Além disso, Kiev quer acordos de respeito à sua integridade territorial e reparações pela destruição do conflito.
Moscou tem ofertado opções variáveis na sua lista de desejos da guerra: claramente tentou terrubar Zelenski e tomar Kiev no começo do conflito, mas o mau planejamento e a resistência ucraniana a fizeram falhar. Depois, concentrou com mais sucesso operações no Donbass (leste do país), onde domina a anexada Lugansk e boa parte da também absorvida Donetsk.
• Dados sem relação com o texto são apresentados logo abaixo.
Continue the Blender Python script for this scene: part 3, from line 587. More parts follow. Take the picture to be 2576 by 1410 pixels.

Enquanto isso, estabeleceu a ligação entre essas áreas e a Crimeia. Um general russo sugeriu que deveria tomar toda a costa do mar Negro até o encrave separatista pró-russo da Transdnístria, na Moldova. Já o chanceler Serguei Lavrov citou a queda de Zelenski, enquanto o porta-voz Peskov estabeleceu como “objetivo mínimo” a manutenção das quatro áreas já anexadas.
Além disso, a Rússia não aceita que a Ucrânia se una a estruturas ocidentais, como a Otan (aliança militar) e a União Europeia (bloco político-econômico), sob pena de perder a profundidade estratégica que ao menos a neutralidade daria ante seus adversários.
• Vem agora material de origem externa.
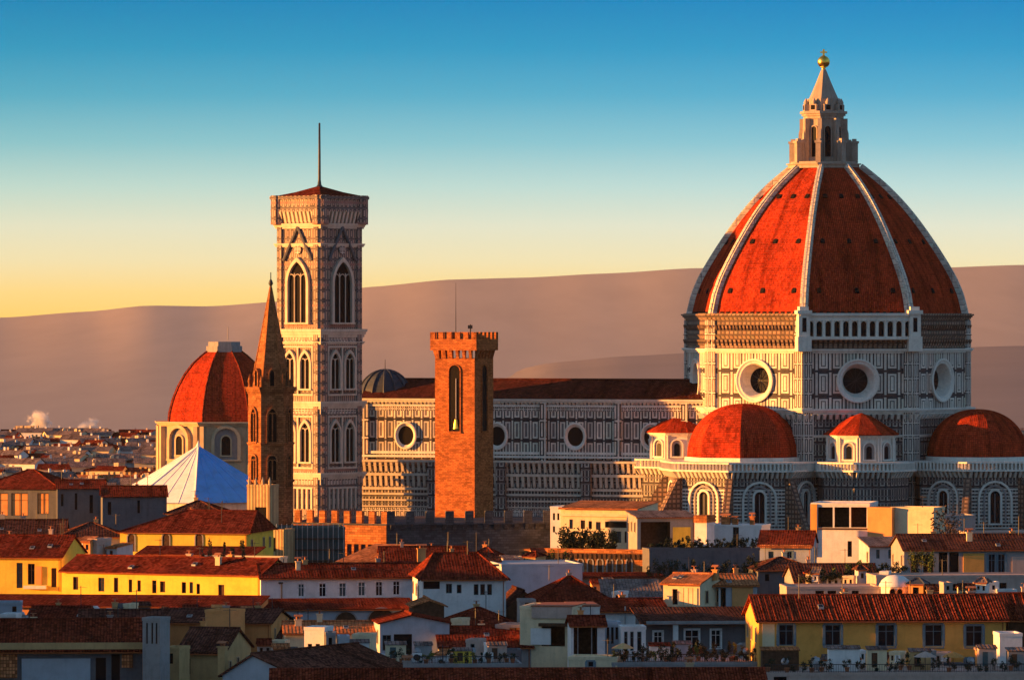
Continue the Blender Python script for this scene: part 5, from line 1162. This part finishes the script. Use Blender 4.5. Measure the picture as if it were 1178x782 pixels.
# ---- small infill houses squeezed between the rows
jr = random.Random(77); used_l = set()
CW = {'white': 'white_pl', 'blue grey': 'greyblue', 'cream': 'creampl', 'grey': 'greypl', 'pinkish': 'pinkpl', 'ochre': 'ochre', 'salmon': 'salmon', 'dark grey': 'slate'}
for place, x0, x1, e0, e1, Y0, Y1, n_, dmax in (
    ('below the long yellow house', 0, 296, 696, 709, 774, 806, 11, 6), ('between the striped dark roof and the orange roof edge', 292, 352, 735, 752, 716, 732, 4, 4),
    ('between the dark red roof and the cluttered roof', 500, 536, 748, 758, 716, 730, 3, 4), ('below the black porch', 700, 872, 744, 757, 719, 736, 9, 4), ('at the foot of the big orange house', 880, 1170, 748, 765, 686, 696, 12, 2.5),
    ('above the low pinkish wall', 915, 1040, 655, 672, 854, 867, 7, 3), ('along the pinkish parapet at the right', 1066, 1176, 669, 681, 818, 842, 6, 4), ('left of the arcade wall', 556, 640, 634, 647, 878, 898, 5, 5),
    ('between the yellow house and the yellow hall', 74, 140, 620, 634, 890, 935, 5, 6), ('behind the grey corrugated roof', 672, 762, 664, 680, 832, 872, 5, 5), ('between the red hip roofs of the centre', 590, 690, 676, 692, 828, 850, 5, 5)):
    for k in range(n_):
        wpx = jr.uniform(8, 22); px = x0 + (x1 - x0 - wpx) * (k + jr.uniform(.1, .9)) / n_; Yq = jr.uniform(Y0, Y1); ev = jr.uniform(e0, e1)
        for _t in range(60):
            cn = jr.choice(list(CW)); kd = jr.choice(['side', 'shed', 'flat', 'flat', 'hip']); sz = 'narrow' if wpx < 12 else 'small' if wpx < 17 else 'wider'
            lb = f"{sz} {cn} {'flat topped' if kd == 'flat' else 'lean-to roofed' if kd == 'shed' else 'hip roofed' if kd == 'hip' else 'gable roofed'} infill house {place}"
            if lb not in used_l: break
        used_l.add(lb); a_ = jr.choice([-22, -14, 5, 7, 8]); wl = []; nw = max(1, int(wpx / 6))
        for q_ in range(nw):
            xa = px + (q_ + .3) * wpx / nw; wl.append((xa, ev + 3.2, xa + min(3.4, wpx / nw * .45), ev + jr.uniform(7, 10), jr.choice(['void', 'dark', 'grey', 'plain'])))
        h_ = house(lb, px, px + wpx, ev, Yq, a_, jr.uniform(2.2, dmax), CW[cn], kd, ev - jr.uniform(2.5, 5) if kd != 'flat' else None, jr.choice(['roof', 'roofdarkfar', 'roofgreyfar', 'rooforangefar']) if kd != 'flat' else 'roofgeo', wl, over=.3)
# ---- unseen house blocks added left of the frame to shade the nearest rows
def block(label, x0, x1, Y0, Y1, hh):
    r = thing('shade_block', label, 'house', (x0, Y0, 0)); w, d = x1 - x0, Y1 - Y0; q = MB(); q.box(0, 0, 0, w, d, hh); q.build('wall', M['ochre'], r)
    q = MB(); slab(q, [(-.5, -.5, hh), (w + .5, -.5, hh), (w + .5, d / 2, hh + 2.2), (-.5, d / 2, hh + 2.2)], .2); slab(q, [(w + .5, d + .5, hh), (-.5, d + .5, hh), (-.5, d / 2, hh + 2.2), (w + .5, d / 2, hh + 2.2)], .2); q.build('roof', M['roof'], r)
    for k in range(int(w / 4)):
        for e in range(int(hh / 4)):
            q = MB(); x = 1.5 + k * 4; z = 1.2 + e * 4; q.box(x, -.12, z, x + 1.3, -.01, z + 2.2); o = q.build('window', M['darkframe'], r); q = MB(); q.box(x + .12, -.15, z + .12, x + 1.18, -.121, z + 2.08); q.build('pane', M['glass'], o)
block('unseen ochre block added for shade outside the left edge nearest to the viewer', -112, -84, 618, 689, 26.5)
block('unseen ochre block added for shade outside the left edge level with the orange house', -122, -92, 694, 728, 27.5)
block('unseen ochre block added for shade outside the left edge in front of the yellow row', -126, -96, 742, 812, 25.5)
# ---- chimneys and aerials on the roofs
rng = random.Random(21)
for h in HOUSES:
    if F / h.root.location.y < 5.6 or h is BR: continue
    if h.kind in ('side', 'hip') and h.W > 4:
        for k in range(1 + (h.W > 14)):
            u = rng.uniform(.2, .8) * h.W; w = rng.uniform(.5, .9); v = h.D * rng.uniform(.5, .62); zt = roof_z(h, 'side', v) + rng.uniform(.9, 1.5); zb_ = roof_z(h, 'side', v) - .9
            if h.kind == 'hip': u = h.W * rng.uniform(.42, .58)
            q = MB(); q.box(u - w / 2, v - .3, zb_, u + w / 2, v + .3, zt - .25); q.box(u - w / 2 - .1, v - .4, zt - .25, u + w / 2 + .1, v + .4, zt - .12)
            c = q.build('chimney', M[rng.choice(['creampl', 'pinkpl', 'greypl', 'salmon', 'ochre'])], h.roof)
            q = MB(); q.lathe([(.12, zt - .12), (.14, zt + .12), (.1, zt + .3)], 8, (u, v)); q.box(u - w / 2, v - .28, zt + .3, u + w / 2, v + .28, zt + .36); q.build('chimney_cap', M['clay'], c)
        for _k in range(rng.choice([0, 1, 1, 2]) if h.kind == 'side' else 0):
            v = h.D * rng.uniform(.12, .3); u = rng.uniform(.1, .9) * h.W; s_ = (h.rz - h.E) / (h.D / 2); q = MB(); zz = roof_z(h, 'side', v) + .2
            q.mesh([(u + x, v + y, zz + s_ * y + e) for e in (-.12, .14) for x, y in ((-.35, -.45), (.35, -.45), (.35, .45), (-.35, .45))], [(4, 5, 6, 7), (0, 1, 5, 4), (1, 2, 6, 5), (2, 3, 7, 6), (3, 0, 4, 7)]); o = q.build('skylight', M['galv'], h.roof)
            q = MB(); q.poly([(u + x, v + y, zz + s_ * y + .145) for x, y in ((-.27, -.37), (.27, -.37), (.27, .37), (-.27, .37))]); q.build('skylight_glass', M['glass'], h.roof)
        for _k in range(1 + (h.W > 12) + (h.W > 22)): antenna(h, rng.uniform(.1, .9) * h.W, h.D * .5, roof_z(h, 'side', h.D * .5), rng.uniform(1.6, 3.2))
    elif h.kind == 'flat' and h.W > 5 and rng.random() < .6:
        antenna(h, rng.uniform(.15, .85) * h.W, rng.uniform(1, h.D * .6), h.E, rng.uniform(1.6, 2.6))
# ---- the far town
def town_mesh(w, d, hh, rh, wallm, roofm, seed):
    r = random.Random(seed); m = MB(); m.box(0, 0, 0, w, d, hh, 0)
    m.poly([(-.4, -.4, hh - .05), (w + .4, -.4, hh - .05), (w + .4, d / 2, hh + rh), (-.4, d / 2, hh + rh)], 1); m.poly([(w + .4, d + .4, hh - .05), (-.4, d + .4, hh - .05), (-.4, d / 2, hh + rh), (w + .4, d / 2, hh + rh)], 1)
    m.poly([(-.02, 0, hh), (-.02, d, hh), (-.02, d / 2, hh + rh - .1)], 0); m.poly([(w + .02, 0, hh), (w + .02, d, hh), (w + .02, d / 2, hh + rh - .1)], 0)
    nx_ = int(w / 3.2); z = hh - 3
    while z > max(hh - 13, 1):
        for k in range(nx_):
            x = (k + .5) * w / nx_
            if r.random() < .85:
                m.box(x - .55, -.06, z, x + .55, -.01, z + 1.7, 2); m.box(x - .7, -.16, z - .2, x + .7, -.01, z - .02, 0)
            if r.random() < .3: m.box(x - .95, -.09, z, x - .57, -.01, z + 1.7, 2)
        for k in range(int(d / 4)):
            y = (k + .5) * d / int(d / 4); m.box(-.06, y - .55, z, -.01, y + .55, z + 1.7, 2)
        z -= 3.3
    for k in range(r.randint(1, 3)):
        x = r.uniform(1, w - 1); m.box(x - .3, d * .45, hh, x + .3, d * .45 + .5, hh + rh + r.uniform(.3, .9), 0)
    return m.data('distant_house', [M[wallm], M[roofm], M['wood']])
TV = [town_mesh(rng.uniform(6, 13), rng.uniform(6, 9), rng.uniform(8, 14.5), rng.uniform(.8, 1.6), wl, rf_, k) for k, (wl, rf_) in enumerate([('creampl', 'roofgreyfar'), ('pinkpl', 'roof'), ('white_pl', 'roofgreyfar'), ('ochre', 'rooforangefar'), ('greypl', 'roofdarkfar'), ('creampl', 'rooforangefar'), ('greyblue', 'roofdarkfar'), ('sand', 'roofgreyfar'), ('pinkpl', 'roofgreyfar'), ('creampl', 'roof')])]
TL = ['cream', 'pinkish', 'white', 'ochre', 'grey', 'buff', 'grey blue', 'sandy', 'dull pink', 'pale cream']
def distant(px, Y, k, z=0, side='left'):
    o = bpy.data.objects.new('distant_house', TV[k]); COL.objects.link(o); o.location = (X(px, Y), Y, z); o.rotation_euler = (0, 0, R(rng.uniform(-28, 25)))
    tag(o, f'tiny far {TL[k]} house in the distant town at the {side} of the picture', 'house', f'{TL[k]} houses of the distant town at the {side}')
Y = 1190.0
while Y < 1960:
    px = -60 + rng.uniform(0, 12)
    while px < 178 if Y > 1400 else px < 150:
        distant(px, Y, rng.randrange(10)); px += rng.uniform(9, 19) * F / Y / 4.6
    px = 1112 + rng.uniform(0, 10)
    if Y > 1300:
        while px < 1200: distant(px, Y, rng.randrange(10), 0, 'right'); px += rng.uniform(15, 26) * F / Y / 4.6
    Y += rng.uniform(38, 60) * (Y / 1500)
fy = 2000.0
t = thing('distant_tower', 'small square yellow tower catching the sun in the distant town', 'tower', (X(31, fy), fy, 0), R(-20))
q = MB(); w = 9 / (F / fy); q.prism([(-w, -w), (w, -w), (w, w), (-w, w)], 0, Z(493.5, fy)); q.box(-.5, -w - .1, Z(505, fy), 1.2, -w + .1, Z(499, fy), 1); q.build('tower_shaft', [M['yellow'], M['wood']], t)
q = MB(); c4 = [(-w - .4, -w - .4), (w + .4, -w - .4), (w + .4, w + .4), (-w - .4, w + .4)]; q.prism(c4, Z(496, fy), Z(493, fy), bottom=True)
for i in range(4): merlons(q, c4[i], c4[(i + 1) % 4], Z(493, fy), 1.1, .9, .7, .5)
q.build('battlement', M['sand'], t)
t = thing('distant_hall', 'long bright yellow hall on the skyline of the distant town', 'hall', (X(115, fy), fy, 0), R(-22))
q = MB(); w = 33 / (F / fy); q.box(0, 0, 0, w, 9, Z(504.5, fy)); q.build('wall', M['yellow'], t)
q = MB(); 
for k in range(9): q.box(k * w / 9, -.3, Z(504.5, fy), (k + .6) * w / 9, 9, Z(502.6, fy))
q.build('parapet', M['yellow'], t)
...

Da maneira posta hoje, não há acordo, exceto que alguém ceda primeiro. É aí que nasce o incômodo de Kiev com seus aliados, que têm insinuado fastio com o prolongamento da guerra e seus efeitos econômicos globais, inflação de alimentos e energia para começar.
Para Xi, seria também uma oportunidade de reaproximação com seu maior rival estratégico, Biden, num momento em que o líder chinês precisa tratar de graves problemas econômicos –que envolvem diretamente a interligação com o Ocidente, além de não poder arriscar ser objeto de sanções como Putin.